## DATA SECTION
----------------------------------------

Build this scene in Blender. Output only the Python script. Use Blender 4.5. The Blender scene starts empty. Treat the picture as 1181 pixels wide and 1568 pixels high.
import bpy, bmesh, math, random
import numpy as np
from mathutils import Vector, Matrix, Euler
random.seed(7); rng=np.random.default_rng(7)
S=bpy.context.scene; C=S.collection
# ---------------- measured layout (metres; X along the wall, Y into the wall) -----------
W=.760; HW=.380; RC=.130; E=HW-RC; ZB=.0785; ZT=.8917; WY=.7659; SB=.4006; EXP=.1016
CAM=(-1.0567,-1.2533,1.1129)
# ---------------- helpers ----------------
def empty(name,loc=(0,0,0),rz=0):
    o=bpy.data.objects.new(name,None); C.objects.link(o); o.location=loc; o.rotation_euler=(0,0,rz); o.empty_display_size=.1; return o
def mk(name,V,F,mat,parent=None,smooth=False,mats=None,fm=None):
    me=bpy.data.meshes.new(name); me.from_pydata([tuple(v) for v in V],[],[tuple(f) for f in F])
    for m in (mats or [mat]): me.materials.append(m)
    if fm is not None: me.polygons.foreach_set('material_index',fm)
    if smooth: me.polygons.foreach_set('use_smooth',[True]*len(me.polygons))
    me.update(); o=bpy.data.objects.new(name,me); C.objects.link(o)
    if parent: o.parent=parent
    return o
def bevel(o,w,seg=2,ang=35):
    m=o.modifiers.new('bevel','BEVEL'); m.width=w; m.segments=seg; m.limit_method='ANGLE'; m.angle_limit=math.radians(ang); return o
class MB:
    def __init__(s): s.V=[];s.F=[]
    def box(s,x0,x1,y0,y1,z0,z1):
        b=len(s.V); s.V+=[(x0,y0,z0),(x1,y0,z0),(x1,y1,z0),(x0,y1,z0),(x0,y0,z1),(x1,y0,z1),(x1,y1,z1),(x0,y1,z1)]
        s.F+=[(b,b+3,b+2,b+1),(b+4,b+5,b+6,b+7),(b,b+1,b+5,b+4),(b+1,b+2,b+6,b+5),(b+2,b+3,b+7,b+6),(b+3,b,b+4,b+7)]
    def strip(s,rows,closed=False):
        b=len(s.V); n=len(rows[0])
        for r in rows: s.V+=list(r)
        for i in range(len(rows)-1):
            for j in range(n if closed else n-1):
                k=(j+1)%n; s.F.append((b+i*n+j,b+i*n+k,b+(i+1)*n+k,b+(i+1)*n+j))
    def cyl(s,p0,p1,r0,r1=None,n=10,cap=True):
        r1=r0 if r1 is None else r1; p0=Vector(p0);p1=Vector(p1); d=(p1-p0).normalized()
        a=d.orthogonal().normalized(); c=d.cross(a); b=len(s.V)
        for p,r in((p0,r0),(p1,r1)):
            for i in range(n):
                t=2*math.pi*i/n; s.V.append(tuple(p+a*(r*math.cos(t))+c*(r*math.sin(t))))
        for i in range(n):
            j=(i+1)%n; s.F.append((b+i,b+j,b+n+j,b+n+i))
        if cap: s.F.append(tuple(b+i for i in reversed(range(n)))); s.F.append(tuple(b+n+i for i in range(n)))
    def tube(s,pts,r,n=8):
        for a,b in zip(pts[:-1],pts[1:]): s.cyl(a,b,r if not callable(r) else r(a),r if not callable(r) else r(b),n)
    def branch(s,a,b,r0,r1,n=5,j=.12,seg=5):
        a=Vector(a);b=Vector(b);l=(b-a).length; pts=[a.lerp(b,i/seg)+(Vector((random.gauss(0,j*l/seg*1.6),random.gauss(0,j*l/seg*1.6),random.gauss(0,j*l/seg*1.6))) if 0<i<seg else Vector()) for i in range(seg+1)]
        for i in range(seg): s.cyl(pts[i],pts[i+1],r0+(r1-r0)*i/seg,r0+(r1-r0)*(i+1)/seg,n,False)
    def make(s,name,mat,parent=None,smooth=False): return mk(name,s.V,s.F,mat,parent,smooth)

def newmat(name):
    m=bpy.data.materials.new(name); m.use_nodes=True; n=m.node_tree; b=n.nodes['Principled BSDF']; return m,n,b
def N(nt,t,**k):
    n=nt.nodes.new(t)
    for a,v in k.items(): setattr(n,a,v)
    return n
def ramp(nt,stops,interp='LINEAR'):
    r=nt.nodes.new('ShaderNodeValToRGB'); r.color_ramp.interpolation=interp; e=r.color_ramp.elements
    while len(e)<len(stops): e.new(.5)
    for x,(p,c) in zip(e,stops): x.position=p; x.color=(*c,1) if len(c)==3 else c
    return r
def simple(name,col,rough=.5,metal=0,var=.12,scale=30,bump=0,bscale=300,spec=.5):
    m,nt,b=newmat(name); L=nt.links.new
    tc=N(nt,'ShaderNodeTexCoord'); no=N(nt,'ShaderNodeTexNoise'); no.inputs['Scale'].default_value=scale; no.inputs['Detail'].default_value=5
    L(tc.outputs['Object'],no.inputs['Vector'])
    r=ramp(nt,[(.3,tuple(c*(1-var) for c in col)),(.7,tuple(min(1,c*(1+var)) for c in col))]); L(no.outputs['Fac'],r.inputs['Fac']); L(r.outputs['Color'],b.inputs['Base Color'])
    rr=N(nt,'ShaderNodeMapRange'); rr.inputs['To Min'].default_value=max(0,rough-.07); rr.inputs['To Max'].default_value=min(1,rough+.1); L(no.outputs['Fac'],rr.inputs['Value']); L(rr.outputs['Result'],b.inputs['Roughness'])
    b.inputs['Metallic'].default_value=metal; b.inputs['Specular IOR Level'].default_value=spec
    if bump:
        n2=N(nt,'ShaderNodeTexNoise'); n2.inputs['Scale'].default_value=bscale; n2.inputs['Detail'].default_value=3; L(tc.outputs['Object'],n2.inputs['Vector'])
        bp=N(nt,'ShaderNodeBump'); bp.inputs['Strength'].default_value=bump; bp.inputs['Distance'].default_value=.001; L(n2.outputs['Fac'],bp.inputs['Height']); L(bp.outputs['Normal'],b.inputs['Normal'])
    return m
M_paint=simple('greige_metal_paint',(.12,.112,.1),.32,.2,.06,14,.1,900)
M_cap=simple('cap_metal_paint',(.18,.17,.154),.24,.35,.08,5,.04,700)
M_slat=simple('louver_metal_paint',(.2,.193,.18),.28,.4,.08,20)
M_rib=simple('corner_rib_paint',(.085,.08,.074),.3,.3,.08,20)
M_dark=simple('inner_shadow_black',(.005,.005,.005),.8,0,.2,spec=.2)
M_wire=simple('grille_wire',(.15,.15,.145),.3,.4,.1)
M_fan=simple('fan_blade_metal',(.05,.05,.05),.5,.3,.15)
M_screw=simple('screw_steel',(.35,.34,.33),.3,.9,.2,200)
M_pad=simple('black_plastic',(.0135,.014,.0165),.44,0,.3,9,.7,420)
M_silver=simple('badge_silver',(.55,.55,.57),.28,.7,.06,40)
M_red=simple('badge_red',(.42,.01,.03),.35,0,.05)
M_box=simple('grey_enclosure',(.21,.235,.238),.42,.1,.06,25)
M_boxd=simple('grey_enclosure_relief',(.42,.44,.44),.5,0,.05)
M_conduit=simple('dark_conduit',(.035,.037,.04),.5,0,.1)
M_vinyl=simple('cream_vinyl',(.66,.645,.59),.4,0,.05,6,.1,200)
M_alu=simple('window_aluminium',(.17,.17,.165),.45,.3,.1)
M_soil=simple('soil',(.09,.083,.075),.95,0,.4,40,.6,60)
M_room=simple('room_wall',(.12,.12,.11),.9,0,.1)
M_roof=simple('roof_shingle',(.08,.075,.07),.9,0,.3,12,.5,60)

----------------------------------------

## WHAT IS BEING ASKED
All the data must be duplicated exactly, with nothing added or removed.

## RESPONSE TO THE EXERCISE
Build this scene in Blender. Output only the Python script. Use Blender 4.5. The Blender scene starts empty. Treat the picture as 1181 pixels wide and 1568 pixels high.
import bpy, bmesh, math, random
import numpy as np
from mathutils import Vector, Matrix, Euler
random.seed(7); rng=np.random.default_rng(7)
S=bpy.context.scene; C=S.collection
# ---------------- measured layout (metres; X along the wall, Y into the wall) -----------
W=.760; HW=.380; RC=.130; E=HW-RC; ZB=.0785; ZT=.8917; WY=.7659; SB=.4006; EXP=.1016
CAM=(-1.0567,-1.2533,1.1129)
# ---------------- helpers ----------------
def empty(name,loc=(0,0,0),rz=0):
    o=bpy.data.objects.new(name,None); C.objects.link(o); o.location=loc; o.rotation_euler=(0,0,rz); o.empty_display_size=.1; return o
def mk(name,V,F,mat,parent=None,smooth=False,mats=None,fm=None):
    me=bpy.data.meshes.new(name); me.from_pydata([tuple(v) for v in V],[],[tuple(f) for f in F])
    for m in (mats or [mat]): me.materials.append(m)
    if fm is not None: me.polygons.foreach_set('material_index',fm)
    if smooth: me.polygons.foreach_set('use_smooth',[True]*len(me.polygons))
    me.update(); o=bpy.data.objects.new(name,me); C.objects.link(o)
    if parent: o.parent=parent
    return o
def bevel(o,w,seg=2,ang=35):
    m=o.modifiers.new('bevel','BEVEL'); m.width=w; m.segments=seg; m.limit_method='ANGLE'; m.angle_limit=math.radians(ang); return o
class MB:
    def __init__(s): s.V=[];s.F=[]
    def box(s,x0,x1,y0,y1,z0,z1):
        b=len(s.V); s.V+=[(x0,y0,z0),(x1,y0,z0),(x1,y1,z0),(x0,y1,z0),(x0,y0,z1),(x1,y0,z1),(x1,y1,z1),(x0,y1,z1)]
        s.F+=[(b,b+3,b+2,b+1),(b+4,b+5,b+6,b+7),(b,b+1,b+5,b+4),(b+1,b+2,b+6,b+5),(b+2,b+3,b+7,b+6),(b+3,b,b+4,b+7)]
    def strip(s,rows,closed=False):
        b=len(s.V); n=len(rows[0])
        for r in rows: s.V+=list(r)
        for i in range(len(rows)-1):
            for j in range(n if closed else n-1):
                k=(j+1)%n; s.F.append((b+i*n+j,b+i*n+k,b+(i+1)*n+k,b+(i+1)*n+j))
    def cyl(s,p0,p1,r0,r1=None,n=10,cap=True):
        r1=r0 if r1 is None else r1; p0=Vector(p0);p1=Vector(p1); d=(p1-p0).normalized()
        a=d.orthogonal().normalized(); c=d.cross(a); b=len(s.V)
        for p,r in((p0,r0),(p1,r1)):
            for i in range(n):
                t=2*math.pi*i/n; s.V.append(tuple(p+a*(r*math.cos(t))+c*(r*math.sin(t))))
        for i in range(n):
            j=(i+1)%n; s.F.append((b+i,b+j,b+n+j,b+n+i))
        if cap: s.F.append(tuple(b+i for i in reversed(range(n)))); s.F.append(tuple(b+n+i for i in range(n)))
    def tube(s,pts,r,n=8):
        for a,b in zip(pts[:-1],pts[1:]): s.cyl(a,b,r if not callable(r) else r(a),r if not callable(r) else r(b),n)
    def branch(s,a,b,r0,r1,n=5,j=.12,seg=5):
        a=Vector(a);b=Vector(b);l=(b-a).length; pts=[a.lerp(b,i/seg)+(Vector((random.gauss(0,j*l/seg*1.6),random.gauss(0,j*l/seg*1.6),random.gauss(0,j*l/seg*1.6))) if 0<i<seg else Vector()) for i in range(seg+1)]
        for i in range(seg): s.cyl(pts[i],pts[i+1],r0+(r1-r0)*i/seg,r0+(r1-r0)*(i+1)/seg,n,False)
    def make(s,name,mat,parent=None,smooth=False): return mk(name,s.V,s.F,mat,parent,smooth)

def newmat(name):
    m=bpy.data.materials.new(name); m.use_nodes=True; n=m.node_tree; b=n.nodes['Principled BSDF']; return m,n,b
def N(nt,t,**k):
    n=nt.nodes.new(t)
    for a,v in k.items(): setattr(n,a,v)
    return n
def ramp(nt,stops,interp='LINEAR'):
    r=nt.nodes.new('ShaderNodeValToRGB'); r.color_ramp.interpolation=interp; e=r.color_ramp.elements
    while len(e)<len(stops): e.new(.5)
    for x,(p,c) in zip(e,stops): x.position=p; x.color=(*c,1) if len(c)==3 else c
    return r
def simple(name,col,rough=.5,metal=0,var=.12,scale=30,bump=0,bscale=300,spec=.5):
    m,nt,b=newmat(name); L=nt.links.new
    tc=N(nt,'ShaderNodeTexCoord'); no=N(nt,'ShaderNodeTexNoise'); no.inputs['Scale'].default_value=scale; no.inputs['Detail'].default_value=5
    L(tc.outputs['Object'],no.inputs['Vector'])
    r=ramp(nt,[(.3,tuple(c*(1-var) for c in col)),(.7,tuple(min(1,c*(1+var)) for c in col))]); L(no.outputs['Fac'],r.inputs['Fac']); L(r.outputs['Color'],b.inputs['Base Color'])
    rr=N(nt,'ShaderNodeMapRange'); rr.inputs['To Min'].default_value=max(0,rough-.07); rr.inputs['To Max'].default_value=min(1,rough+.1); L(no.outputs['Fac'],rr.inputs['Value']); L(rr.outputs['Result'],b.inputs['Roughness'])
    b.inputs['Metallic'].default_value=metal; b.inputs['Specular IOR Level'].default_value=spec
    if bump:
        n2=N(nt,'ShaderNodeTexNoise'); n2.inputs['Scale'].default_value=bscale; n2.inputs['Detail'].default_value=3; L(tc.outputs['Object'],n2.inputs['Vector'])
        bp=N(nt,'ShaderNodeBump'); bp.inputs['Strength'].default_value=bump; bp.inputs['Distance'].default_value=.001; L(n2.outputs['Fac'],bp.inputs['Height']); L(bp.outputs['Normal'],b.inputs['Normal'])
    return m
M_paint=simple('greige_metal_paint',(.12,.112,.1),.32,.2,.06,14,.1,900)
M_cap=simple('cap_metal_paint',(.18,.17,.154),.24,.35,.08,5,.04,700)
M_slat=simple('louver_metal_paint',(.2,.193,.18),.28,.4,.08,20)
M_rib=simple('corner_rib_paint',(.085,.08,.074),.3,.3,.08,20)
M_dark=simple('inner_shadow_black',(.005,.005,.005),.8,0,.2,spec=.2)
M_wire=simple('grille_wire',(.15,.15,.145),.3,.4,.1)
M_fan=simple('fan_blade_metal',(.05,.05,.05),.5,.3,.15)
M_screw=simple('screw_steel',(.35,.34,.33),.3,.9,.2,200)
M_pad=simple('black_plastic',(.0135,.014,.0165),.44,0,.3,9,.7,420)
M_silver=simple('badge_silver',(.55,.55,.57),.28,.7,.06,40)
M_red=simple('badge_red',(.42,.01,.03),.35,0,.05)
M_box=simple('grey_enclosure',(.21,.235,.238),.42,.1,.06,25)
M_boxd=simple('grey_enclosure_relief',(.42,.44,.44),.5,0,.05)
M_conduit=simple('dark_conduit',(.035,.037,.04),.5,0,.1)
M_vinyl=simple('cream_vinyl',(.66,.645,.59),.4,0,.05,6,.1,200)
M_alu=simple('window_aluminium',(.17,.17,.165),.45,.3,.1)
M_soil=simple('soil',(.09,.083,.075),.95,0,.4,40,.6,60)
M_room=simple('room_wall',(.12,.12,.11),.9,0,.1)
M_roof=simple('roof_shingle',(.08,.075,.07),.9,0,.3,12,.5,60)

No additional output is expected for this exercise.